いずれにしても会社設立の申請書にどの電話番号を使うかを検討し、事前に決めておく必要があります。
- 自宅の固定電話の電話番号を使う場合 ⇒筆者の選択
- 自分の個人スマホの電話番号を使う場合
- 公私が混同するのでなるべく避けたいところであります。
- 自分の個人スマホに050電話を導入する場合
- 月額数百円レベルの負担で、個人スマホに新たに050電話を導入できます。当然ですが以降、毎月固定的に費用がかかることになります。
- 会社設立の前なので、会社の名義で契約することはできません。
郵便物のこと
会社の住所を自宅にして会社を設立すると、当然ながら会社宛の郵便物が来ます。起業する前は「もしかして大量の不要DMが届くのでは」と恐れていましたが、筆者の場合は実際にはそうでもありませんでした(現在進行形)。
会社設立から最初の3ヶ月間に届いたものは、筆者の場合は21通でした。この数字をどうみるかですが、1ヶ月あたり7通ですから恐怖を覚えるほど数ではなかったのがおわかりいただけると思います。

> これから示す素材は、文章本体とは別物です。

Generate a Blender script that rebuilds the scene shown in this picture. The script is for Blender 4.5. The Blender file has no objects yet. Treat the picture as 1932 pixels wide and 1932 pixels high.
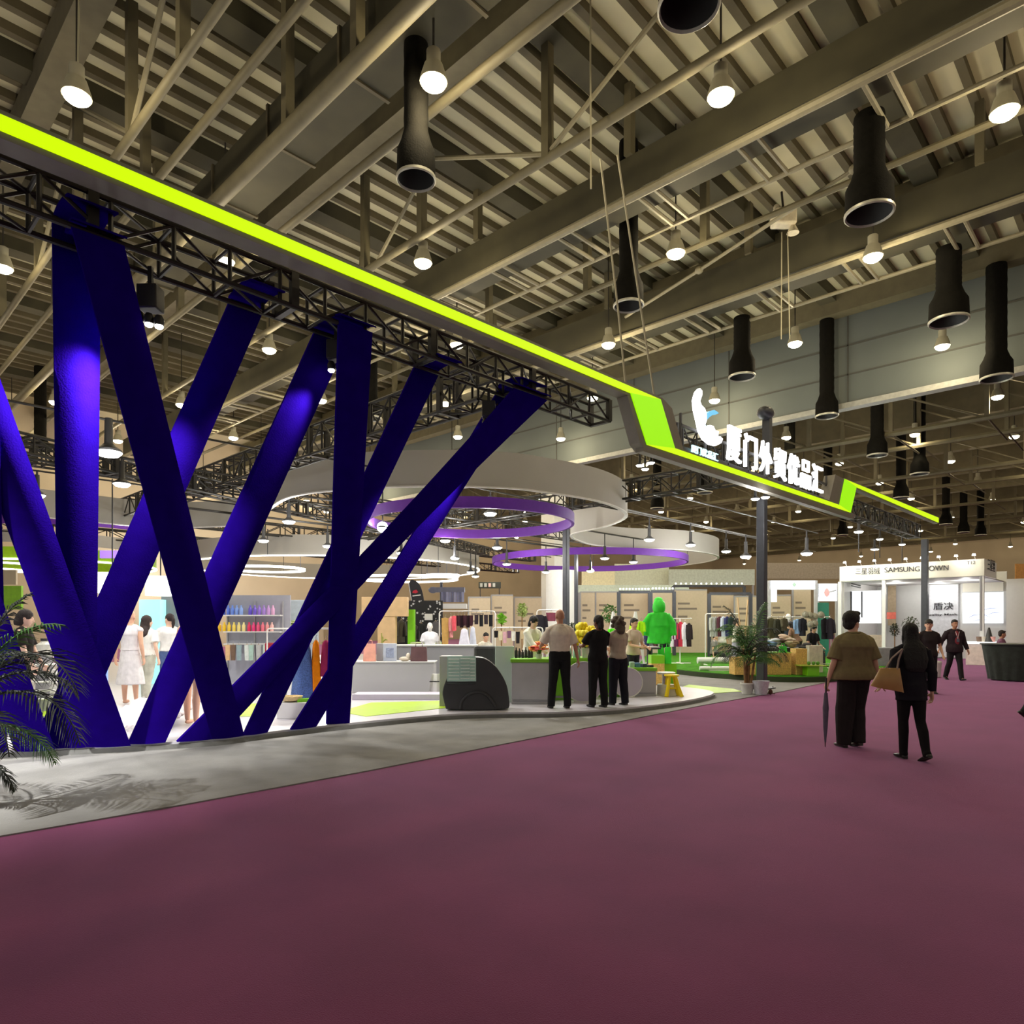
import bpy, bmesh, math, random
from mathutils import Vector, Matrix, noise
random.seed(7)
S = bpy.context.scene
COL = S.collection
PI = math.pi

# ------------------------------------------------------------------ camera, world, exposure
F_PX, CX_PX, HOR, EYE = 1300.0, 966.0, 1180.0, 1.54
VP = 2210.0
_h = math.hypot(F_PX, VP - CX_PX)
CA, SA = F_PX / _h, (VP - CX_PX) / _h          # forward = CA*X + SA*Y, right = SA*X - CA*Y
YAW = math.atan2(-CA, SA)
cd = bpy.data.cameras.new('camera')
cam = bpy.data.objects.new('camera', cd)
COL.objects.link(cam)
cam.location = (0, 0, EYE)
cam.rotation_euler = (PI / 2, 0, YAW)
cd.sensor_width = 36.0
cd.lens = 36.0 * F_PX / 1932.0
cd.shift_y = (HOR - 966.0) / 1932.0
cd.clip_start = 0.05
cd.clip_end = 400
S.camera = cam
w = bpy.data.worlds.new('world')
S.world = w
w.use_nodes = True
w.node_tree.nodes['Background'].inputs[0].default_value = (1.0, 0.95, 0.86, 1)
w.node_tree.nodes['Background'].inputs[1].default_value = 0.40
S.view_settings.view_transform = 'Standard'
S.view_settings.look = 'None'
S.view_settings.gamma = 1.0
S.view_settings.exposure = 0.0
S.view_settings.use_curve_mapping = False
S.cycles.max_bounces = 6
S.cycles.diffuse_bounces = 3
S.cycles.glossy_bounces = 3
S.cycles.transmission_bounces = 3
S.cycles.transparent_max_bounces = 6
S.cycles.sample_clamp_indirect = 3.0
S.cycles.caustics_reflective = False
S.cycles.caustics_refractive = False
HALL_W = 245.0       # watts of one hall lamp
BOOTH_W = 135.0      # watts of one booth pendant
WARM = (1.0, 0.83, 0.52)
WHITE = (1.0, 0.98, 0.93)

# ------------------------------------------------------------------ placing helpers
def dr(d, r, z=0.0):
    return Vector((CA * d + SA * r, SA * d - CA * r, z))
def P(px, py, d):                     # pixel at a depth
    return dr(d, (px - CX_PX) / F_PX * d, EYE + (HOR - py) / F_PX * d)
def atZ(px, py, z=0.0):               # pixel on a level plane
    d = F_PX * (z - EYE) / (HOR - py)
    return dr(d, (px - CX_PX) / F_PX * d, z)
def atY(px, py, y):
    k = (px - CX_PX) / F_PX
    return P(px, py, y / (SA - CA * k))
def atX(px, py, x):
    k = (px - CX_PX) / F_PX
    return P(px, py, x / (CA + SA * k))
def G(px, d, z=0.0):                  # pixel column at a depth, given height
    return dr(d, (px - CX_PX) / F_PX * d, z)
def dg(py, z=0.0):
    return F_PX * (EYE - z) / (py - HOR)
def M(npx, d):                        # pixels to metres at a depth
    return npx * d / F_PX
def zy(py, d):
    return EYE + (HOR - py) / F_PX * d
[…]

21通のDM内訳は以下のとおりです。
- 事務用品購入のすすめ
- 印鑑作成のすすめ
- 銀行口座開設のすすめ 2通
- 経理サービスのすすめ 3通
- クレジットカードのすすめ 3通
- カーシェアのすすめ 2通
- 補助金申請の代行
- 証券会社
- 売掛債権の買取、資金調達
- ガソリンスタンドの法人会員サービス 2通
- Googleマップへの登録代行
- 情報通信サービス
- クレジット決済サービス
- 補助金のガイド
前述のとおり役所の重要な郵便物も自宅に届きますので、そういった点では会社の住所を自宅にするとらくちんです(外の事務所・シェアオフィス・公共施設にしてしまっていたら、郵便物が届くたびに、郵便物が届く見込みのときにわざわざ外出しなければなりません)。
ただし忘れてはならないことは、自宅のポストに会社名を載せておく必要があるということです。また近くの郵便局に会社を設立した旨を連絡しておきましょう。そもそも建物の住所というのは、「玄関」がある通りに面した場所で決まっています(住所の決まり方は厳密にいうと正確ではありません)。ですから、とくに戸建てでは隣近所で同じ住所の家が複数存在する可能性があります。そう、郵便配達の方々は、住所情報だけでなく住居者の氏名を頼りに配達しているのです。このため、これまで個人宅だと思っていたところに見慣れぬ会社宛の郵便物が届いたとき、ヒントがなにもなければそれをどの家に配達したらよいかわからないことになってしまうのです。自宅ポストに会社名を明示し、さらに近隣の郵便局に連絡しておくのにはそういう意味があります。